EXERCISE DETAILS:
Can the data below be set down again exactly, line for line?

RAW DATA:

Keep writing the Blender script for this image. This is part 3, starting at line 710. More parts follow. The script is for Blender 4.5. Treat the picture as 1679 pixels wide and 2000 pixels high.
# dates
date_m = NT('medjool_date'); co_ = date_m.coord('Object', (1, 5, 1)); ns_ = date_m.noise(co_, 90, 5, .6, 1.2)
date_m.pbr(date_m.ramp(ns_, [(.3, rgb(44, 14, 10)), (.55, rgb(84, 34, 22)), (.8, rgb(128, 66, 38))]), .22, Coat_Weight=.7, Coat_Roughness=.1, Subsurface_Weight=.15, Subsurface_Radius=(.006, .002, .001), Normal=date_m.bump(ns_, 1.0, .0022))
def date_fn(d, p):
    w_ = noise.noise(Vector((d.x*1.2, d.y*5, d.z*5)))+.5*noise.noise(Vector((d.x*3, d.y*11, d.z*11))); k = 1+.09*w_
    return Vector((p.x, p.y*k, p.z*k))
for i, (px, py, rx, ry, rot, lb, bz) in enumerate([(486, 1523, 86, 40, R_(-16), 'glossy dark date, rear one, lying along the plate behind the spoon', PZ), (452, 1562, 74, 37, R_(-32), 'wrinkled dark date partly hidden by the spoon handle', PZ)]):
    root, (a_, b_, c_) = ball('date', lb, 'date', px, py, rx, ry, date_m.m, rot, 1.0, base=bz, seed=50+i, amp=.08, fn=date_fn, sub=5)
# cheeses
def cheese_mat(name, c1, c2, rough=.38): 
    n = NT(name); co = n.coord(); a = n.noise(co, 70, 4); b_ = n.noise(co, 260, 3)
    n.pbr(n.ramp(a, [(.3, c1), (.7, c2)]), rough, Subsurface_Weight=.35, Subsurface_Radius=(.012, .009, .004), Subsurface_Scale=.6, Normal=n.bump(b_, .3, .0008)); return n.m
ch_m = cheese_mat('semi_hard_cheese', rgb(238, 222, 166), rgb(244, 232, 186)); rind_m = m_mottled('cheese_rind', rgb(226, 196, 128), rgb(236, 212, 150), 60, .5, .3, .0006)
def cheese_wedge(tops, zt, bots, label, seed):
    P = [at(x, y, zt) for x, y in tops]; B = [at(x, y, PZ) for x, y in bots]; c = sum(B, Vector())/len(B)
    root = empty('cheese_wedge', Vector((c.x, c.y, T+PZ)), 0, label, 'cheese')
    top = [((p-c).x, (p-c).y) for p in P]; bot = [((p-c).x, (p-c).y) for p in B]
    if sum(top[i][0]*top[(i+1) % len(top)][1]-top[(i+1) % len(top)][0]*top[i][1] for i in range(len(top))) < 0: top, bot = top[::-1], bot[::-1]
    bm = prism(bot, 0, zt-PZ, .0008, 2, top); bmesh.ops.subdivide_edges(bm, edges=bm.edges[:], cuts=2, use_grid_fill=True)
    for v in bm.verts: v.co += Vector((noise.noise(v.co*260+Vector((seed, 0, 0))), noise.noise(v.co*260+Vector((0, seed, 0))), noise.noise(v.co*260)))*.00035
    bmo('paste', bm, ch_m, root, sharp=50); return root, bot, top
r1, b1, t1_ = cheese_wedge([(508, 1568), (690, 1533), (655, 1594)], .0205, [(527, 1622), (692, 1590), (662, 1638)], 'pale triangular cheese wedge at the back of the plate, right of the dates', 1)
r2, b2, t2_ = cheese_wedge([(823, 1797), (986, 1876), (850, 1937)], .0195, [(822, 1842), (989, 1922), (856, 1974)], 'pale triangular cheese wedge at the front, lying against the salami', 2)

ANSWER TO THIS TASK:
Keep writing the Blender script for this image. This is part 3, starting at line 710. More parts follow. The script is for Blender 4.5. Treat the picture as 1679 pixels wide and 2000 pixels high.
# dates
date_m = NT('medjool_date'); co_ = date_m.coord('Object', (1, 5, 1)); ns_ = date_m.noise(co_, 90, 5, .6, 1.2)
date_m.pbr(date_m.ramp(ns_, [(.3, rgb(44, 14, 10)), (.55, rgb(84, 34, 22)), (.8, rgb(128, 66, 38))]), .22, Coat_Weight=.7, Coat_Roughness=.1, Subsurface_Weight=.15, Subsurface_Radius=(.006, .002, .001), Normal=date_m.bump(ns_, 1.0, .0022))
def date_fn(d, p):
    w_ = noise.noise(Vector((d.x*1.2, d.y*5, d.z*5)))+.5*noise.noise(Vector((d.x*3, d.y*11, d.z*11))); k = 1+.09*w_
    return Vector((p.x, p.y*k, p.z*k))
for i, (px, py, rx, ry, rot, lb, bz) in enumerate([(486, 1523, 86, 40, R_(-16), 'glossy dark date, rear one, lying along the plate behind the spoon', PZ), (452, 1562, 74, 37, R_(-32), 'wrinkled dark date partly hidden by the spoon handle', PZ)]):
    root, (a_, b_, c_) = ball('date', lb, 'date', px, py, rx, ry, date_m.m, rot, 1.0, base=bz, seed=50+i, amp=.08, fn=date_fn, sub=5)
# cheeses
def cheese_mat(name, c1, c2, rough=.38): 
    n = NT(name); co = n.coord(); a = n.noise(co, 70, 4); b_ = n.noise(co, 260, 3)
    n.pbr(n.ramp(a, [(.3, c1), (.7, c2)]), rough, Subsurface_Weight=.35, Subsurface_Radius=(.012, .009, .004), Subsurface_Scale=.6, Normal=n.bump(b_, .3, .0008)); return n.m
ch_m = cheese_mat('semi_hard_cheese', rgb(238, 222, 166), rgb(244, 232, 186)); rind_m = m_mottled('cheese_rind', rgb(226, 196, 128), rgb(236, 212, 150), 60, .5, .3, .0006)
def cheese_wedge(tops, zt, bots, label, seed):
    P = [at(x, y, zt) for x, y in tops]; B = [at(x, y, PZ) for x, y in bots]; c = sum(B, Vector())/len(B)
    root = empty('cheese_wedge', Vector((c.x, c.y, T+PZ)), 0, label, 'cheese')
    top = [((p-c).x, (p-c).y) for p in P]; bot = [((p-c).x, (p-c).y) for p in B]
    if sum(top[i][0]*top[(i+1) % len(top)][1]-top[(i+1) % len(top)][0]*top[i][1] for i in range(len(top))) < 0: top, bot = top[::-1], bot[::-1]
    bm = prism(bot, 0, zt-PZ, .0008, 2, top); bmesh.ops.subdivide_edges(bm, edges=bm.edges[:], cuts=2, use_grid_fill=True)
    for v in bm.verts: v.co += Vector((noise.noise(v.co*260+Vector((seed, 0, 0))), noise.noise(v.co*260+Vector((0, seed, 0))), noise.noise(v.co*260)))*.00035
    bmo('paste', bm, ch_m, root, sharp=50); return root, bot, top
r1, b1, t1_ = cheese_wedge([(508, 1568), (690, 1533), (655, 1594)], .0205, [(527, 1622), (692, 1590), (662, 1638)], 'pale triangular cheese wedge at the back of the plate, right of the dates', 1)
r2, b2, t2_ = cheese_wedge([(823, 1797), (986, 1876), (850, 1937)], .0195, [(822, 1842), (989, 1922), (856, 1974)], 'pale triangular cheese wedge at the front, lying against the salami', 2)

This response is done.